Restate the data word for word and leave the images out.
**** DATA
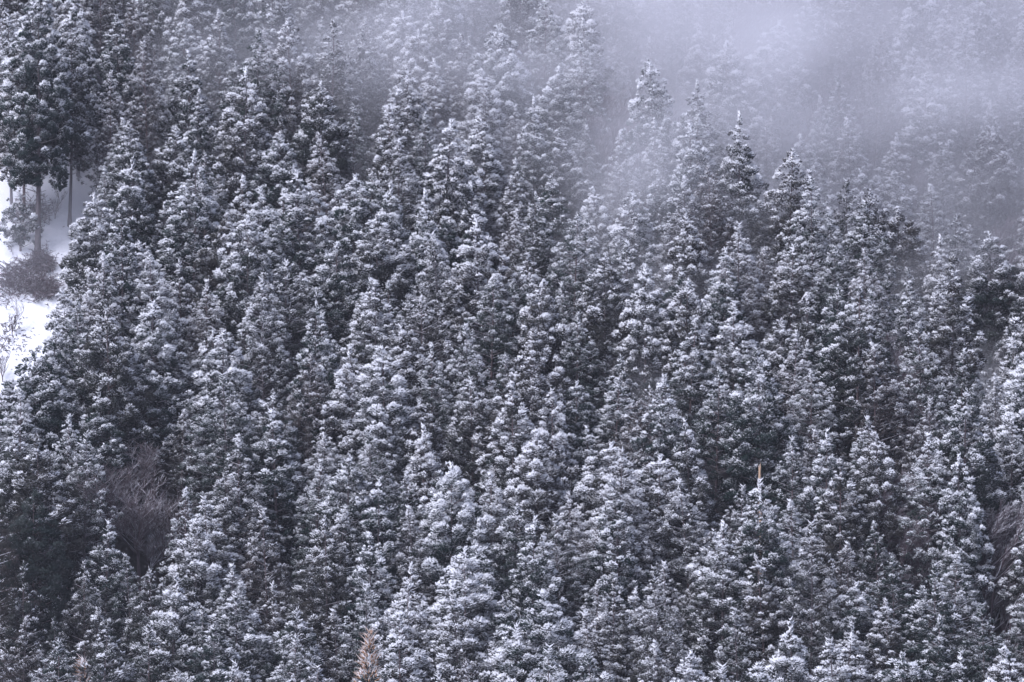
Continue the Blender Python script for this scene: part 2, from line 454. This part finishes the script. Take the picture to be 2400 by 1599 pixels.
for want in (4.4, 3.9, 3.4, 3.0):
    for _ in range(2500):
        nk = {k: sum(q[7] == k for q in placed) for k in ('cedar', 'cypress')}
        kind = 'cypress' if rs.rand() < 0.45 else 'cedar'
        if nk[kind] >= {'cedar': 294, 'cypress': 290}[kind]: continue
        px, py = rs.uniform(-60, 2460), rs.uniform(-330, 1570)
        if blocked(px, py): continue
        if add_tree(px, py, kind, strict=want): fill += 1
print('trees', len(placed), 'filled', fill, nk)

SNOW_TONE = [(0, 1230, 165, -.52), (10, 1470, 220, -.52), (210, 1420, 160, -.25), (340, 1480, 170, -.18), (690, 730, 90, -.25), (1000, 800, 90, -.25), (1280, 650, 90, -.18), (1960, 820, 90, -.22), (2130, 1360, 130, -.25), (2200, 980, 110, -.18),
        (1640, 640, 70, -.15), (720, 1380, 100, -.15), (2250, 1500, 140, -.2), (1240, 1500, 110, -.1), (700, 600, 150, .10), (1560, 540, 110, .12), (880, 830, 110, .08), (1100, 1250, 130, .06), (1200, 330, 200, .12), (480, 850, 150, .06)]  # zones of darker and lighter crowns, toned through their snow cover
def snow_tone_at(px, py):
    py = py + 110
    return float(sum(v * math.exp(-((px - a) ** 2 + (py - b) ** 2) / (r * r)) for a, b, r, v in SNOW_TONE)) - 0.03

LAND = [((1781, 1110), 'beside the peeled orange trunk'), ((335, 1200), 'beside the bare twiggy tree'), ((866, 1500), 'by the brown topped cedar'),
        ((60, 620), 'by the snowy clearing'), ((60, 800), 'by the snowy clearing'), ((170, 300), 'by the snowy clearing'),
        ((1850, 150), 'by the misty gully'), ((2340, 620), 'by the pale thicket'), ((2350, 1290), 'by the lower thicket'), ((1440, 240), 'by the bare misty trees')]
used = set()
ONES = 'zero one two three four five six seven eight nine ten eleven twelve thirteen fourteen fifteen sixteen seventeen eighteen nineteen'.split()
TENS = ' - twenty thirty forty fifty sixty seventy eighty ninety'.split(' ')[1:]
def say(v):
    v = min(max(int(round(v)), 0), 99)
    if v < 20: return ONES[max(v, 0)]
    if v == 100: return 'one hundred'
    return TENS[v // 10 - 1] + (' ' + ONES[v % 10] if v % 10 else '')
def describe(q, what='cedar'):
    x, y, z, H, s, px, py, kd, i = q
    Rm = KS[kd][i][1] * s
    look = 'broad' if Rm > 2.75 else ('slender' if Rm < 2.1 else ('tall' if H > 21.2 else ('short' if H < 17.5 else 'conical')))
    if kd == 'round': look = 'round topped'
    veil = 'misty' if (py < 330 and px > 900) or (px > 1500 and py < 420) else 'snowy'
    lm = ''
    best = 170
    for (a, b), t in LAND:
        d = math.hypot(px - a, (py - b) * .8)
        if d < best: best, lm = d, ' ' + t
    if py < 0:
        base = f'{look} {veil} {what}{lm}, tip cut off above, {say(px / 24)} percent across'
    elif px < 0 or px > 2400:
        base = f'{look} {veil} {what} cut by the {"left" if px < 0 else "right"} edge, {say(py / 16)} percent down'
    else:
        base = f'{look} {veil} {what}{lm}, tip {say(px / 24)} percent across, {say(py / 16)} down'
    if len(base.split()) > 15: base = base.replace(lm, '')
    lab = base
    for alt in ('dense', 'loose', 'shaggy', 'rugged'):
        if lab not in used: break
        lab = alt + ' ' + base
    used.add(lab)
    return lab

WHAT = {'cedar': ('cedar_tree', 'cedar', 'snow dusted cedars covering the hillside'), 'cypress': ('cypress_tree', 'fine leaved cypress', 'snow dusted cypresses among the cedars'),
        'round': ('evergreen_tree', 'evergreen tree', 'round crowned evergreens among the cedars')}
for q in sorted(placed, key=lambda q: (q[6], q[5])):
    x, y, z, H, s, px, py, kd, i = q
    if kd == 'gap': continue
    Hm, Rm, L, cm, tm = KS[kd][i]
    nm, wd, gr = WHAT[kd]
    root = bpy.data.objects.new(nm, None); C.objects.link(root)
    root.location = (x, y, z)
    root.rotation_euler = (rs.randn() * 0.03, rs.randn() * 0.03 + 0.01, rs.rand() * 6.283)
    w = s * rs.uniform(0.90, 1.16) * float(np.interp(py, [0, 500, 1500], [1.04, 1.12, 1.26]))
    root.scale = (w, w, s)
    root['label'] = describe(q, wd); root['category'] = 'tree'; root['group'] = gr
    link('crown', cm, root, snow_load=snow_tone_at(px, py)); link('trunk', tm, root)

def single(name, label, cat, loc, rz=0, sc=1, group=None):
    r = bpy.data.objects.new(name, None); C.objects.link(r)
    r.location = loc; r.rotation_euler = (0, 0, rz); r.scale = (sc, sc, sc)
    r['label'] = label; r['category'] = cat
    if group: r['group'] = group
    return r

# ---- the lone cedar standing in front of the clearing, its bole bare below
bx, by, bz = on_slope(88, 604)
V, F, ld, ctr = cedar_crown(501, 18.5, 3.0, .5, 330, 90, 1.2)
r = single('cedar_tree', 'tall lone cedar at the snowy clearing with its bare trunk showing below', 'tree', (bx, by, bz), 1.0)
link('crown', mesh_from('crown', V + [0, 0, 26], F, [M_leaf], attr=ld - 0.1), r)
tv, tf = trunk_geo(501, 26, 0.30, ctr, 26, 5)
link('trunk', mesh_from('trunk', tv, tf, [M_bark]), r)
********
ANSWER BELOW:
Continue the Blender Python script for this scene: part 2, from line 454. This part finishes the script. Take the picture to be 2400 by 1599 pixels.
for want in (4.4, 3.9, 3.4, 3.0):
    for _ in range(2500):
        nk = {k: sum(q[7] == k for q in placed) for k in ('cedar', 'cypress')}
        kind = 'cypress' if rs.rand() < 0.45 else 'cedar'
        if nk[kind] >= {'cedar': 294, 'cypress': 290}[kind]: continue
        px, py = rs.uniform(-60, 2460), rs.uniform(-330, 1570)
        if blocked(px, py): continue
        if add_tree(px, py, kind, strict=want): fill += 1
print('trees', len(placed), 'filled', fill, nk)

SNOW_TONE = [(0, 1230, 165, -.52), (10, 1470, 220, -.52), (210, 1420, 160, -.25), (340, 1480, 170, -.18), (690, 730, 90, -.25), (1000, 800, 90, -.25), (1280, 650, 90, -.18), (1960, 820, 90, -.22), (2130, 1360, 130, -.25), (2200, 980, 110, -.18),
        (1640, 640, 70, -.15), (720, 1380, 100, -.15), (2250, 1500, 140, -.2), (1240, 1500, 110, -.1), (700, 600, 150, .10), (1560, 540, 110, .12), (880, 830, 110, .08), (1100, 1250, 130, .06), (1200, 330, 200, .12), (480, 850, 150, .06)]  # zones of darker and lighter crowns, toned through their snow cover
def snow_tone_at(px, py):
    py = py + 110
    return float(sum(v * math.exp(-((px - a) ** 2 + (py - b) ** 2) / (r * r)) for a, b, r, v in SNOW_TONE)) - 0.03

LAND = [((1781, 1110), 'beside the peeled orange trunk'), ((335, 1200), 'beside the bare twiggy tree'), ((866, 1500), 'by the brown topped cedar'),
        ((60, 620), 'by the snowy clearing'), ((60, 800), 'by the snowy clearing'), ((170, 300), 'by the snowy clearing'),
        ((1850, 150), 'by the misty gully'), ((2340, 620), 'by the pale thicket'), ((2350, 1290), 'by the lower thicket'), ((1440, 240), 'by the bare misty trees')]
used = set()
ONES = 'zero one two three four five six seven eight nine ten eleven twelve thirteen fourteen fifteen sixteen seventeen eighteen nineteen'.split()
TENS = ' - twenty thirty forty fifty sixty seventy eighty ninety'.split(' ')[1:]
def say(v):
    v = min(max(int(round(v)), 0), 99)
    if v < 20: return ONES[max(v, 0)]
    if v == 100: return 'one hundred'
    return TENS[v // 10 - 1] + (' ' + ONES[v % 10] if v % 10 else '')
def describe(q, what='cedar'):
    x, y, z, H, s, px, py, kd, i = q
    Rm = KS[kd][i][1] * s
    look = 'broad' if Rm > 2.75 else ('slender' if Rm < 2.1 else ('tall' if H > 21.2 else ('short' if H < 17.5 else 'conical')))
    if kd == 'round': look = 'round topped'
    veil = 'misty' if (py < 330 and px > 900) or (px > 1500 and py < 420) else 'snowy'
    lm = ''
    best = 170
    for (a, b), t in LAND:
        d = math.hypot(px - a, (py - b) * .8)
        if d < best: best, lm = d, ' ' + t
    if py < 0:
        base = f'{look} {veil} {what}{lm}, tip cut off above, {say(px / 24)} percent across'
    elif px < 0 or px > 2400:
        base = f'{look} {veil} {what} cut by the {"left" if px < 0 else "right"} edge, {say(py / 16)} percent down'
    else:
        base = f'{look} {veil} {what}{lm}, tip {say(px / 24)} percent across, {say(py / 16)} down'
    if len(base.split()) > 15: base = base.replace(lm, '')
    lab = base
    for alt in ('dense', 'loose', 'shaggy', 'rugged'):
        if lab not in used: break
        lab = alt + ' ' + base
    used.add(lab)
    return lab

WHAT = {'cedar': ('cedar_tree', 'cedar', 'snow dusted cedars covering the hillside'), 'cypress': ('cypress_tree', 'fine leaved cypress', 'snow dusted cypresses among the cedars'),
        'round': ('evergreen_tree', 'evergreen tree', 'round crowned evergreens among the cedars')}
for q in sorted(placed, key=lambda q: (q[6], q[5])):
    x, y, z, H, s, px, py, kd, i = q
    if kd == 'gap': continue
    Hm, Rm, L, cm, tm = KS[kd][i]
    nm, wd, gr = WHAT[kd]
    root = bpy.data.objects.new(nm, None); C.objects.link(root)
    root.location = (x, y, z)
    root.rotation_euler = (rs.randn() * 0.03, rs.randn() * 0.03 + 0.01, rs.rand() * 6.283)
    w = s * rs.uniform(0.90, 1.16) * float(np.interp(py, [0, 500, 1500], [1.04, 1.12, 1.26]))
    root.scale = (w, w, s)
    root['label'] = describe(q, wd); root['category'] = 'tree'; root['group'] = gr
    link('crown', cm, root, snow_load=snow_tone_at(px, py)); link('trunk', tm, root)

def single(name, label, cat, loc, rz=0, sc=1, group=None):
    r = bpy.data.objects.new(name, None); C.objects.link(r)
    r.location = loc; r.rotation_euler = (0, 0, rz); r.scale = (sc, sc, sc)
    r['label'] = label; r['category'] = cat
    if group: r['group'] = group
    return r

# ---- the lone cedar standing in front of the clearing, its bole bare below
bx, by, bz = on_slope(88, 604)
V, F, ld, ctr = cedar_crown(501, 18.5, 3.0, .5, 330, 90, 1.2)
r = single('cedar_tree', 'tall lone cedar at the snowy clearing with its bare trunk showing below', 'tree', (bx, by, bz), 1.0)
link('crown', mesh_from('crown', V + [0, 0, 26], F, [M_leaf], attr=ld - 0.1), r)
tv, tf = trunk_geo(501, 26, 0.30, ctr, 26, 5)
link('trunk', mesh_from('trunk', tv, tf, [M_bark]), r)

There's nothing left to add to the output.